Over the years, the offshore outsourcing industry has grown used to dealing with issues raised under the UK, EU or US data protection laws, and CIOs and experienced outsourcing and privacy practitioners have developed effective solutions to most of the problems presented.

Those happy days are now gone. India has issued a new data protection law which will trap unwary offshore outsourcing projects. And two other key offshore outsourcing destinations — China and the Philippines — are both progressing their own sets of laws on data privacy.

Issued quietly on April 13, the snappily-titled Information Technology (Reasonable Security Practices and Procedures and Sensitive Personal Data or Information) Rules, 2011 apply to all organisations that collect and use personal data and information in India. There are three main problem areas created by the new rules.

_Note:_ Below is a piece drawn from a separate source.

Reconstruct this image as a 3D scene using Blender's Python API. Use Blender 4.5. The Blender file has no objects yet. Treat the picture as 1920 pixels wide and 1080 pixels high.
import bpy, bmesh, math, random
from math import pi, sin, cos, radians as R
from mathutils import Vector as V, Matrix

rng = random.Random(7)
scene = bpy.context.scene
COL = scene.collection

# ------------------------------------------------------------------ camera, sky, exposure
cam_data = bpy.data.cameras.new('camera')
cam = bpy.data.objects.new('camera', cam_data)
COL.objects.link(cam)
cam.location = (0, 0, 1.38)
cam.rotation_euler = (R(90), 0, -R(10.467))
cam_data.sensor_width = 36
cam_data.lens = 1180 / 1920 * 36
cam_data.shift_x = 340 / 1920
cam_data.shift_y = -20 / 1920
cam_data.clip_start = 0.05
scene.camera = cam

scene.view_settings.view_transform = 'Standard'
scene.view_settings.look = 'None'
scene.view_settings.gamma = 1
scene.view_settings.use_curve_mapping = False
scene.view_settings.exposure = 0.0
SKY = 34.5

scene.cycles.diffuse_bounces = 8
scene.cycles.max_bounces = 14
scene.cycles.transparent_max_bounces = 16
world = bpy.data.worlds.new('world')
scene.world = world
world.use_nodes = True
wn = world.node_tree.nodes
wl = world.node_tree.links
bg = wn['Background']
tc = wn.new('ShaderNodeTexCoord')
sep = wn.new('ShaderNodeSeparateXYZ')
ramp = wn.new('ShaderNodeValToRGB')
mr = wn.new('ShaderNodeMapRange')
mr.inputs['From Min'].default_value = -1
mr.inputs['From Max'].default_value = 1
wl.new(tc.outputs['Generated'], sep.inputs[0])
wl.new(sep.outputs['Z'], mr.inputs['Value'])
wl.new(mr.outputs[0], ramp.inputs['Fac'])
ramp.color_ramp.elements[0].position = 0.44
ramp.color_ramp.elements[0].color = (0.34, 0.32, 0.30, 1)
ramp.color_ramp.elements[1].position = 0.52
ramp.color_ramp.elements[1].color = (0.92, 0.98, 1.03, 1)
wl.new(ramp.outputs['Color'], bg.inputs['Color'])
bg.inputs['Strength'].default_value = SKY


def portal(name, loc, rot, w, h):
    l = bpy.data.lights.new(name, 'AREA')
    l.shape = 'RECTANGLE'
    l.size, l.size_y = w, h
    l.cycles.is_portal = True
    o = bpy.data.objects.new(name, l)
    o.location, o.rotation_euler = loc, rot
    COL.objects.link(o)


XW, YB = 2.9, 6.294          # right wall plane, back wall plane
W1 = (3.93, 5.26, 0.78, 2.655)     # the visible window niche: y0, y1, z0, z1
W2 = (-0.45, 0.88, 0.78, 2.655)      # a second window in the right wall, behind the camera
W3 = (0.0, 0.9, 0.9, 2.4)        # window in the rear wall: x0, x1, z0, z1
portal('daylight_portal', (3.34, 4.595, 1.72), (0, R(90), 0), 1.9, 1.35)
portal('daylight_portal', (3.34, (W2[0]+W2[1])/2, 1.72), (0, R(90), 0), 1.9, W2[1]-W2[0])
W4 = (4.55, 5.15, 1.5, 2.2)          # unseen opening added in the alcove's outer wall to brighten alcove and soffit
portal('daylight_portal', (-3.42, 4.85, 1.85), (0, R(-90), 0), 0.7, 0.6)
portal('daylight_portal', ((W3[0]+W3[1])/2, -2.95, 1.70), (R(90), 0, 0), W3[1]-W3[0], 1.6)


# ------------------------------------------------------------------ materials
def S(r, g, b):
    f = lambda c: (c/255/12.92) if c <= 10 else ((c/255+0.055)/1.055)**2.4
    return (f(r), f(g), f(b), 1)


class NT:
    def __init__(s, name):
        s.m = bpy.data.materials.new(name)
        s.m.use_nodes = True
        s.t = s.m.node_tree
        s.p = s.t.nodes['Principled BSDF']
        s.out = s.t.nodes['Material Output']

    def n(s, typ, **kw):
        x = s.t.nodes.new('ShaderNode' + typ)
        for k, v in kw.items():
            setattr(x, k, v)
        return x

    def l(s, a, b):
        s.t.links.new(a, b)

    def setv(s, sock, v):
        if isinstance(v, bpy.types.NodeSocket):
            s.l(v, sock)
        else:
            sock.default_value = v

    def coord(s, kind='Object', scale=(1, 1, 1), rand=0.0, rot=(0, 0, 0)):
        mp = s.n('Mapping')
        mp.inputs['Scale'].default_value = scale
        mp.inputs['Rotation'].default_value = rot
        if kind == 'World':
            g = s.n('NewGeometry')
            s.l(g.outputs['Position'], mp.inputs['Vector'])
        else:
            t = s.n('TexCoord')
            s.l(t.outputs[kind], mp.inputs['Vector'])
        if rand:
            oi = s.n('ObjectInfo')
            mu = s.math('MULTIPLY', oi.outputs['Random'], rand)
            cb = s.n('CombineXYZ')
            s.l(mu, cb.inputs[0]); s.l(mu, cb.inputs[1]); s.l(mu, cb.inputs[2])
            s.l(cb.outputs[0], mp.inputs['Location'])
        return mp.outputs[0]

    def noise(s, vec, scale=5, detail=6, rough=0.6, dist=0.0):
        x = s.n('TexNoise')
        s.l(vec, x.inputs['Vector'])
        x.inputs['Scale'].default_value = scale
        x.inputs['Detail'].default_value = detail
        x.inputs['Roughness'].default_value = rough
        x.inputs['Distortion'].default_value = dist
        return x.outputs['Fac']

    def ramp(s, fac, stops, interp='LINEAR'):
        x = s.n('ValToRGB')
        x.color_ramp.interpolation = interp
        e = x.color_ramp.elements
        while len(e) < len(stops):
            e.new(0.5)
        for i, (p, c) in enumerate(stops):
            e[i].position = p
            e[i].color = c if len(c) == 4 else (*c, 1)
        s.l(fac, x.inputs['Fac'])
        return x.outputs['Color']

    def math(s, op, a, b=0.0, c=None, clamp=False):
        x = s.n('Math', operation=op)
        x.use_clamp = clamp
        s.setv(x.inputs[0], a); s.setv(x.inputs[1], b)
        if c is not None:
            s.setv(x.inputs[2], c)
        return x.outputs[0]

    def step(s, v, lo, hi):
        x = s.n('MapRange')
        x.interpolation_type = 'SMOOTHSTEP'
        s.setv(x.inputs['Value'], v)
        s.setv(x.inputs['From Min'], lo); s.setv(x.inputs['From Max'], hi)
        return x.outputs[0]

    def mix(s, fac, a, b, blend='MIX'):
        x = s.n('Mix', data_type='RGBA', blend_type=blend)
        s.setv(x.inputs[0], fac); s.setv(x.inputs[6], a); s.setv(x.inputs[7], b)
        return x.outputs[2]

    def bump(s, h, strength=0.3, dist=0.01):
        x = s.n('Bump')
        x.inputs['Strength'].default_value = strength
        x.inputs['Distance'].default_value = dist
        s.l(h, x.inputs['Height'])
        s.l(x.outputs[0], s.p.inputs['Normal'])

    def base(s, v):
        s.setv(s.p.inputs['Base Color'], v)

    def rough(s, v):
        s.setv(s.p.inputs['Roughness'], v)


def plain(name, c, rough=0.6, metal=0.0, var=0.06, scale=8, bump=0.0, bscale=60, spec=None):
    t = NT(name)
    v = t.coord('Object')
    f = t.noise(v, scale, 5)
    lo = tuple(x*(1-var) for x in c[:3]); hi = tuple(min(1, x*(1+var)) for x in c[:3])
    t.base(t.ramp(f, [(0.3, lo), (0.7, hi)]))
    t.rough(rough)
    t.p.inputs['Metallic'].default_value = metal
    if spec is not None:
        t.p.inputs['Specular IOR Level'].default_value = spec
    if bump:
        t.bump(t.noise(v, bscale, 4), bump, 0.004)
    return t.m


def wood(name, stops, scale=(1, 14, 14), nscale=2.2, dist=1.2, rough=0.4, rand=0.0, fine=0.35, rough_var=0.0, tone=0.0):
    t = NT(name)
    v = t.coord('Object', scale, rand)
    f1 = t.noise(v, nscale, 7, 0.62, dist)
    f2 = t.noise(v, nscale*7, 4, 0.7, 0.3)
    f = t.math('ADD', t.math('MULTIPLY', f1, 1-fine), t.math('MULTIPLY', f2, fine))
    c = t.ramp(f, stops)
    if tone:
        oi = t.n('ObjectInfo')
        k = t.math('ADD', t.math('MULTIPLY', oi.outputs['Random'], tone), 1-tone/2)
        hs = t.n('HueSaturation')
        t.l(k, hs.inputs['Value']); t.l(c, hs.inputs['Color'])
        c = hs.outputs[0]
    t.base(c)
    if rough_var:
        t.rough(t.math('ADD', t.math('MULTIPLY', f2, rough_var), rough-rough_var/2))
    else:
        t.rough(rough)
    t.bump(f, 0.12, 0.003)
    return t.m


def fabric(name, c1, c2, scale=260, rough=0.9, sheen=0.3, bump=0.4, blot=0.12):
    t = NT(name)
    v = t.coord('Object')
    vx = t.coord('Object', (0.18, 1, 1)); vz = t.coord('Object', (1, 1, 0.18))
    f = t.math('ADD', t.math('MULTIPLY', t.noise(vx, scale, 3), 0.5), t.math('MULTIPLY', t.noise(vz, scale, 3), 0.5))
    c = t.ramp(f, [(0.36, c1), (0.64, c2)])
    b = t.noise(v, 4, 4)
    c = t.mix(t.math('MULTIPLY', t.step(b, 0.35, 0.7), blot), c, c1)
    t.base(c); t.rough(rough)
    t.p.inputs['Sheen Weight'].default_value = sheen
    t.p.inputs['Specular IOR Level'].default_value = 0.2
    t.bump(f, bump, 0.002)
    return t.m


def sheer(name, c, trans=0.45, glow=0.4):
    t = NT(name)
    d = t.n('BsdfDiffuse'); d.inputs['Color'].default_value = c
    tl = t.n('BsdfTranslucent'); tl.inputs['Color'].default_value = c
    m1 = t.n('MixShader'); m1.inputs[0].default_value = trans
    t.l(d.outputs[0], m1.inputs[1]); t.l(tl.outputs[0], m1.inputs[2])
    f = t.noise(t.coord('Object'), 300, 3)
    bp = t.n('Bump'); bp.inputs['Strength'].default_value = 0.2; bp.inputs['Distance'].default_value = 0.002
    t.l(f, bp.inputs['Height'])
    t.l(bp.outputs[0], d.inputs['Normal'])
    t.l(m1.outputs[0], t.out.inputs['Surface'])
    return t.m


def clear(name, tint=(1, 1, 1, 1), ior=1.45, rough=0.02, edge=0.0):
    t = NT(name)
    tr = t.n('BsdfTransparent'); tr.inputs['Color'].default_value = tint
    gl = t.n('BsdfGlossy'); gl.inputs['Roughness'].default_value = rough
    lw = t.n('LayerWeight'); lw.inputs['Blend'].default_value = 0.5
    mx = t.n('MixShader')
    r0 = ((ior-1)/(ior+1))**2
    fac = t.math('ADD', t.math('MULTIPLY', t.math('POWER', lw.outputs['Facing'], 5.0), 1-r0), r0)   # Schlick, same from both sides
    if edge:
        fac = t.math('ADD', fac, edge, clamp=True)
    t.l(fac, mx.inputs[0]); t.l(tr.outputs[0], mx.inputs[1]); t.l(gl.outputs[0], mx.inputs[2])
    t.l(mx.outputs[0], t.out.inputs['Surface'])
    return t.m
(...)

 - The new rules apply in addition to any existing data protection rules in the source country of the data. So effectively there’s a ‘double-dip’ effect of a project having to comply with two sets of privacy rules which are similar, but slightly different.
 - The new Indian rules are unclear in many respects. Lots of terms are undefined and it’s not clear exactly how they apply to particular typical scenarios.
 - In some respects the Indian laws are more restrictive than typical Western rules – especially when it comes to the treatment of so-called ‘sensitive data’. The rules require prior written consent, without exception, to collect and use sensitive personal data which is far more restrictive than the comparable EU or US laws.

The Indian IT Ministry takes the position that these new rules will boost offshore outsourcing by showing international companies that their data is safe in India.

But that wasn’t really the point.

Data controllers already have to protect their data in accordance with the rules in place where the data is collected, and most Western outsourcers felt that they’d done enough to protect data subjects’ rights by the time they’d been through the data protection hoops required by UK, EU or US law to enable offshore transfer of data to take place.

So there wasn’t really a need to create a data protection environment in India that resembles the EU in order to make all the concerns about India go away.

Rather, the issue of concern to foreign governments and customers that outsource to India is that they need to be able to pursue rogue employees of service providers that misuse or misappropriate data in ways that are not permitted by the contract. Such enforcement remains very slow.

The new Indian privacy rules have wide scope and extraterritorial application.

Companies that have operations processing data in India, or that simply rely on offshore service providers to collect personal information on their behalf should re-assess their current data privacy practices to ensure they comply with these new rules.